指定 |
《県指定 第147号》 昭和44年4月1日 |
所在地 |
鯖江市川島町 加多志波神社 |
管理者 |
川島町 |
時代 |
平安時代後期 |
員数 |
1躯 |
父・母・子鬼の「木造追儺面」(国指定彫3271号)が奉納される加多志波神社に、同じく安置される聖観音像である。この神社の前身は蓮華寺という堂宇であり、そこの聖観音像が災禍を免れ、現在に伝えられたという。蓮華寺壊滅後、里人が現在の場所にお堂を建立して観音堂と称し、その本尊として崇められたものである。
像高104.0cm、桧の一木造である。
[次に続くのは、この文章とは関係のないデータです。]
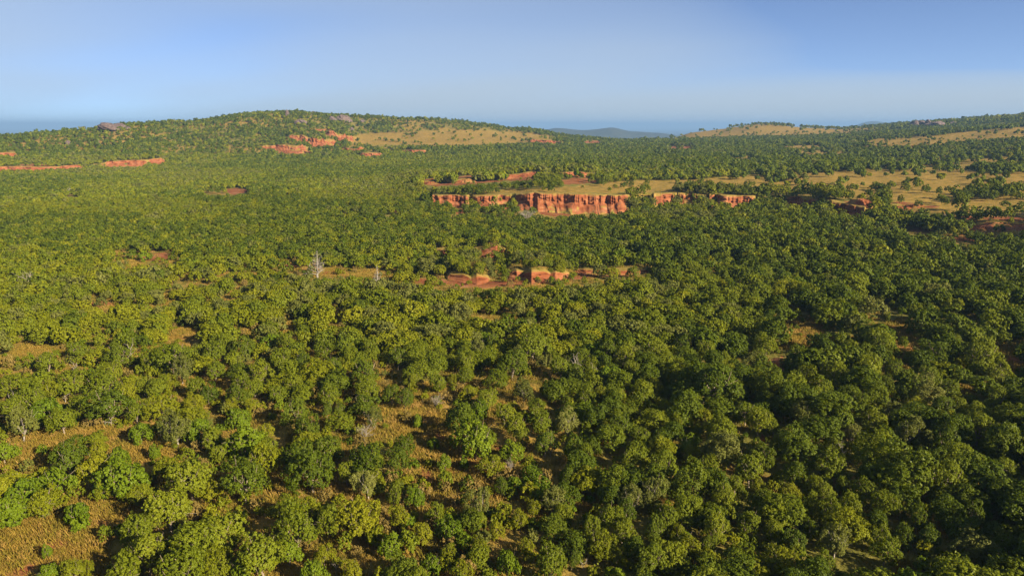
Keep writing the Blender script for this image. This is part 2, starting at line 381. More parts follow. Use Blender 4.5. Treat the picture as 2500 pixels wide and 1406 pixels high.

頭頂の宝髻から足裾まで一材で彫り出され、内刳りは全く施されていない。表面の漆箔や両足先、光背および台座は、後補である。左手を曲げて蓮華をもち、右手は五指を伸ばして腰のあたりまで垂れている。条帛・裳・膝前に二段にかかる天衣を身にまとって立つ。引き締まった丸顔で、密教像特有の宝髻を高く結び、腰の太い充実した姿を表す。
裳裾の両端に翻りをみせる衣文の刻まれ方には、平安時代前期の趣が残る。しかし、全体的に表現は穏やかであり、衣文の彫り出しもかなり形式化されているので、11世紀頃の地方作と推定される。なお、像の背面には、火災の際の痕跡が残る。
如来:真理を悟った者のことで仏陀・仏ともいう。
釈迦・薬師・阿弥陀・大日など。
菩薩:悟りを求めて修行する者で、将来は如来になることが約束されている。
弥勒・観音・普賢・文殊・地蔵・日光・月光など。
明王:如来が通常の姿では救いがたい衆生を、威力をもって仏教に導くために変身した姿。
不動・愛染・孔雀・金剛夜叉など。
天部:本来はバラモン教など異教の神々で、仏教にとりいれられて護法神とされた。
四天王・金剛力士・吉祥天など。